Waking up on the beach


When people are asleep, the future is a repetition of the past.

I am sad, and sickened. I weep over the loss of our beautiful, fragile coastline and a way of life forever changed as a result of the worst ecological disaster in my lifetime. It serves no purpose now to blame and point fingers. We can only decide that we must work toward a sustainable future.

But first we must wake up.

We must wake up to thousands of miles of irreplaceable wetlands and beaches, fisheries damaged for seasons, fragile species wiped out, and a region and an industry economically crippled for years. We must wake up to the dead. We must wake up to the maimed sea turtles, birds, dolphins and other animals. We must wake up to the fact that our dream, our own insatiable search for "happiness" cost them their lives.
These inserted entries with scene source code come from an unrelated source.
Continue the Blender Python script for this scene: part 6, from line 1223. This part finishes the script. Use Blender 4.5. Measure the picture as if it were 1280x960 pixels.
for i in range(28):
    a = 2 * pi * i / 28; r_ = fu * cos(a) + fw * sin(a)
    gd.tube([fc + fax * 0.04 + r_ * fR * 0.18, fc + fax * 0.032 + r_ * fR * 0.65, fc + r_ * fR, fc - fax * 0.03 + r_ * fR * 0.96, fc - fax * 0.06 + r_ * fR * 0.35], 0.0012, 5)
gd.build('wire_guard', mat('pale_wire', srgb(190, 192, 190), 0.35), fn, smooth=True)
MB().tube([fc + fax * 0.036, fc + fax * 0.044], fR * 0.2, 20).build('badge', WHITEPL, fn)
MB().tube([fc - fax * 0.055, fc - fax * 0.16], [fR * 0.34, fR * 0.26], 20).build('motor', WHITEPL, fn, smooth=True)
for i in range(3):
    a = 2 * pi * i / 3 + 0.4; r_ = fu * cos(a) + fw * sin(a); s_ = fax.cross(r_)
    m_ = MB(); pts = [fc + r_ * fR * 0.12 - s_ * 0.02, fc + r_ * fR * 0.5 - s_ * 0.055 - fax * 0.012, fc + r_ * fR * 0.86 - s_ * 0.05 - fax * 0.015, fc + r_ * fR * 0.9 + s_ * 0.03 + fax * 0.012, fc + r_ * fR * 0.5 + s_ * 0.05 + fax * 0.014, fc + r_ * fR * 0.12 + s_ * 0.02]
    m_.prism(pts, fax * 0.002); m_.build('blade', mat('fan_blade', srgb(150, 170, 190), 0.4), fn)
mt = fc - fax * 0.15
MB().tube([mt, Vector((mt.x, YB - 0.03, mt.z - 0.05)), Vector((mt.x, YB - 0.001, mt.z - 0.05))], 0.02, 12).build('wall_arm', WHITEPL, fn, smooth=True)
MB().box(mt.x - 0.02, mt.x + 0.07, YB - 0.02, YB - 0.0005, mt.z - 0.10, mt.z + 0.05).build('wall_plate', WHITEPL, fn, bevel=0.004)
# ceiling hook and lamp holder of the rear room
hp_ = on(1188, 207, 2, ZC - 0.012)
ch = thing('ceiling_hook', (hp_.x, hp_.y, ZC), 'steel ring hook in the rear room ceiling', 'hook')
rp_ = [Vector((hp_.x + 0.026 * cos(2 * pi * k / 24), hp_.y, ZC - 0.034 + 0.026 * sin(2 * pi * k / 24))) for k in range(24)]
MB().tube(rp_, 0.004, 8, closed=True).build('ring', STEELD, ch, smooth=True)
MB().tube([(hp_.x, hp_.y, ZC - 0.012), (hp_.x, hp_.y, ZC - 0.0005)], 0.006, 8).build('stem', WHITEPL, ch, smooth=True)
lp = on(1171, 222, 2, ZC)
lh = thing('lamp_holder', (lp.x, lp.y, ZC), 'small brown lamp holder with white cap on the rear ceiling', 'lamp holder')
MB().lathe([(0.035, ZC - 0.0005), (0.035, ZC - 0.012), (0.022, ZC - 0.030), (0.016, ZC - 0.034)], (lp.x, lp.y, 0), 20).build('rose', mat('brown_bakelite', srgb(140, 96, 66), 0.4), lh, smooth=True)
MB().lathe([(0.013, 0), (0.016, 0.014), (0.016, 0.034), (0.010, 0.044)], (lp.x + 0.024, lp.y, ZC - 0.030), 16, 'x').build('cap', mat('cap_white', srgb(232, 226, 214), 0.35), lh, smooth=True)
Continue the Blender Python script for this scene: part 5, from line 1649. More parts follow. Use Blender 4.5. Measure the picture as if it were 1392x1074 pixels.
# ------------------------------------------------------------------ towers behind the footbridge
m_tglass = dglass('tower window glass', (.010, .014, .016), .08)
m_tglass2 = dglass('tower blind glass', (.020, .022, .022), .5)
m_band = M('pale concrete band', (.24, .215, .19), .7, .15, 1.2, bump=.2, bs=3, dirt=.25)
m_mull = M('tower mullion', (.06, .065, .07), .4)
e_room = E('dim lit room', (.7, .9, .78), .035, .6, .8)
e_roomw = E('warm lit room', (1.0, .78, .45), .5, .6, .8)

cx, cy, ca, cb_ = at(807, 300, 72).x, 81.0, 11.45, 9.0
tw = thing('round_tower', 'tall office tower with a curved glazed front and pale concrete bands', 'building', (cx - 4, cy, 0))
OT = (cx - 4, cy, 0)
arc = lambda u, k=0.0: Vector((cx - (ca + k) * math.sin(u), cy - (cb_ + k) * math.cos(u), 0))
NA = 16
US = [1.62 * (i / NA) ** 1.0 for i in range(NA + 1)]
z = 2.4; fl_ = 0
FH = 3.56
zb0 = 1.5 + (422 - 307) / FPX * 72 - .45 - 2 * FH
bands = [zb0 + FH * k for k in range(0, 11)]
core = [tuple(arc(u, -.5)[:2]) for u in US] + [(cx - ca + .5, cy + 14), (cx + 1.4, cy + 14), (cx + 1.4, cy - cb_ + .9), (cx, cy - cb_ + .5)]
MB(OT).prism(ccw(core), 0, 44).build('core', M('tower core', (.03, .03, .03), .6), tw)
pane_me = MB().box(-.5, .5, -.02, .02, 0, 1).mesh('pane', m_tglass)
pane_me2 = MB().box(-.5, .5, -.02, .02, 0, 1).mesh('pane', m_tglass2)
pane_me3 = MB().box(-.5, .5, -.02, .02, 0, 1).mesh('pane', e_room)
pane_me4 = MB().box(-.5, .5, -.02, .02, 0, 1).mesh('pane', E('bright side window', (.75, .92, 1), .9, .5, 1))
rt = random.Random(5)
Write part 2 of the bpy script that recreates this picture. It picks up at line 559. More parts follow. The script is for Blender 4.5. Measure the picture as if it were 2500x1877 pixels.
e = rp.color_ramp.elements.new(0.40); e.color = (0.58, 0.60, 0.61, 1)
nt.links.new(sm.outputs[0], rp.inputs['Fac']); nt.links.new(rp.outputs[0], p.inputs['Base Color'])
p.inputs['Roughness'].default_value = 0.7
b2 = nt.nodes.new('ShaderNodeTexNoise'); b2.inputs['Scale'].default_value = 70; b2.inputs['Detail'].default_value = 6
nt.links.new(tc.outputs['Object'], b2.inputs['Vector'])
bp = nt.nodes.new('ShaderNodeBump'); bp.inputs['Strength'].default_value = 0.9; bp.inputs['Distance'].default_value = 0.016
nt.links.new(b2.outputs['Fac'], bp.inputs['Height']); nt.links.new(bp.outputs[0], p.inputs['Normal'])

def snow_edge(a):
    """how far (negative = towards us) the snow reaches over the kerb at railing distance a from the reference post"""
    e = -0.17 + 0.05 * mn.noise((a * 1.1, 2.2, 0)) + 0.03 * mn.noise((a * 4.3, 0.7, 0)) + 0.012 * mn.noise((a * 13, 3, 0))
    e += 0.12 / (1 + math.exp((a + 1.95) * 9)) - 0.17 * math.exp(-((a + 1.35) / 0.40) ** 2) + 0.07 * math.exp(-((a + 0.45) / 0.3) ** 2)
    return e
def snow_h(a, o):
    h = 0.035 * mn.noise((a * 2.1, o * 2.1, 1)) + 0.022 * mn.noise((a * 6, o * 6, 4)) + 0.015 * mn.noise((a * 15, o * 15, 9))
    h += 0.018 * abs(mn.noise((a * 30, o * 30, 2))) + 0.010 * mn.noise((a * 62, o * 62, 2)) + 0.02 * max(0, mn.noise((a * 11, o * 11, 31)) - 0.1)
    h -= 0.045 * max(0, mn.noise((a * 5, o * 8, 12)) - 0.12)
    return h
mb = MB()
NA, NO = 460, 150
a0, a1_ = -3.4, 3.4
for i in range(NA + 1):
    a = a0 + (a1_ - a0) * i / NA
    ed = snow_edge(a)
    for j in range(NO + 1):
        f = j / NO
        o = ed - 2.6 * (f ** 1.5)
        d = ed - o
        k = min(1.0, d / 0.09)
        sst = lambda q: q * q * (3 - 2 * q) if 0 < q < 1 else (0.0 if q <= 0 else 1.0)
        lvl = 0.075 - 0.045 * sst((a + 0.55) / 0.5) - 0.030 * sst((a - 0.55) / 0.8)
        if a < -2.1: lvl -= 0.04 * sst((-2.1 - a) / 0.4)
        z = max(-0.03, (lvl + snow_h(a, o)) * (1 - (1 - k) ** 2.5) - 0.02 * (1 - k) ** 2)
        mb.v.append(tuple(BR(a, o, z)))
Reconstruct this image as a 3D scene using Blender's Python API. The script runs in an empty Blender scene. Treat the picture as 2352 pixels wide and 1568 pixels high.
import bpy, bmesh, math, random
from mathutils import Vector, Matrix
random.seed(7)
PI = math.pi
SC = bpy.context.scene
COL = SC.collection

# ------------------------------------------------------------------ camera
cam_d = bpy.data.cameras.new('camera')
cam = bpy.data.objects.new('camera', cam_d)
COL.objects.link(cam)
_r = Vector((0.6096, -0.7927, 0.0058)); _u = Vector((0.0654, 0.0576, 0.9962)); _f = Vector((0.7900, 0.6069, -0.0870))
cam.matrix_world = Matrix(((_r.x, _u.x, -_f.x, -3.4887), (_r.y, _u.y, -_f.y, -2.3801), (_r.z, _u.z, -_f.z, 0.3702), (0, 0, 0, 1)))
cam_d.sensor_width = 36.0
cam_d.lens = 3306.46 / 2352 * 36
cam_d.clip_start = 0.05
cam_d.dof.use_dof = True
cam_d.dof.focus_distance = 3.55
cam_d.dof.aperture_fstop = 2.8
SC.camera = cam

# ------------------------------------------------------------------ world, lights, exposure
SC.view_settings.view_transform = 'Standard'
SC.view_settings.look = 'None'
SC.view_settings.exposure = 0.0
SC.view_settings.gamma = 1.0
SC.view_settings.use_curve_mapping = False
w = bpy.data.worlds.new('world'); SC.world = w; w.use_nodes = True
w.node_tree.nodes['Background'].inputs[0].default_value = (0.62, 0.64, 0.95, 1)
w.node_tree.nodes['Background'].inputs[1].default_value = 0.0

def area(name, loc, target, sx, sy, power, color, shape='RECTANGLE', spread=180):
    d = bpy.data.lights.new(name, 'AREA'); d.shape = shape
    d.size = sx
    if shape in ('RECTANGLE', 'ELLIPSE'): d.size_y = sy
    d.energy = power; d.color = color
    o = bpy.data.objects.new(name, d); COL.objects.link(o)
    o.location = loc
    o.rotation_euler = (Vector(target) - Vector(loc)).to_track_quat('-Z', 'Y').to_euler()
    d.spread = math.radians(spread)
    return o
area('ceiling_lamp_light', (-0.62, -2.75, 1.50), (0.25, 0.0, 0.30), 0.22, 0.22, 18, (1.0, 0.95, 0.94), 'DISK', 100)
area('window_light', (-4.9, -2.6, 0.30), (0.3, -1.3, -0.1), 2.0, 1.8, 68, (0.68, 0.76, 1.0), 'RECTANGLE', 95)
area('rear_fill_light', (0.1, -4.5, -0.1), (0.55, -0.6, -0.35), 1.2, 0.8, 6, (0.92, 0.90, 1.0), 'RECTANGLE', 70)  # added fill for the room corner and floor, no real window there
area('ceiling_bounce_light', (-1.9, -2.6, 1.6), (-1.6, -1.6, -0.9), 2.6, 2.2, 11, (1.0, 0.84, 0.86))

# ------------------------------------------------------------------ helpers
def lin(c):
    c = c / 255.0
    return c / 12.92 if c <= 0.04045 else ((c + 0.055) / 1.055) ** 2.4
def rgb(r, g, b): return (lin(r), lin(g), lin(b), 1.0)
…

Let BP’s massive, out-of-control underwater gusher in the Gulf of Mexico be our alarm.

Hitting the snooze button seems safe because waking up to the unknown is frightening to contemplate, that fear bolstered by anything that represents losing control and or a measure of our happiness. We are set in our "ways." Our way, we are sure, is the best way or we would choose another way.  Finding a new way means abandoning an old way, and nobody can predict what happens when both forces hit each other head on. It takes courage to discard what we know: the tried and true, the comfortable and reassuring to create a new world where we value all life.

In the end, arriving at the new world will come down to doing what makes us happy.

We use oil because driving our own cars and traveling at will makes us happier than being limited to bikes and mass transit. We lament that more people don't give up their cars and take the bus. When you think about why they don't, the answer isn't decades of cheap gas, ingrained American selfishness, or a crass indulgence in personal pleasure over the health of the planet.

We don't change to a new way of life because we are following an old way of happiness. Duty and guilt ( and common sense) tell us to save the planet. But another voice speaks louder, and it asks if we would be giving up our happiness. Global warming won't be solved by lecturing the human race about saving the sea turtles.

Here we face the most difficult challenge of all. And it is spiritual in nature. Our conception of happiness has to move away from materialism. Every wise teacher has declared that external comforts are unreliable and not to be trusted. They keep us sleepy.

The world's wisdom traditions inform us which way to go. Only time will tell if waking up was the way we chose. If so, peril will turn into a creative opportunity to create the infrastructure to support environmentally-friendly energy sources. And the infrastructure of heaven on earth.

In the past, there has been too much money to be lost by Big Oil, too much of the old way of happiness threatened. But perhaps the oil spill will be the catalyst to make our spirit's voices heard. Perhaps we will wake up now, together, on the beach.

The other way leads to deeper and deeper sleep.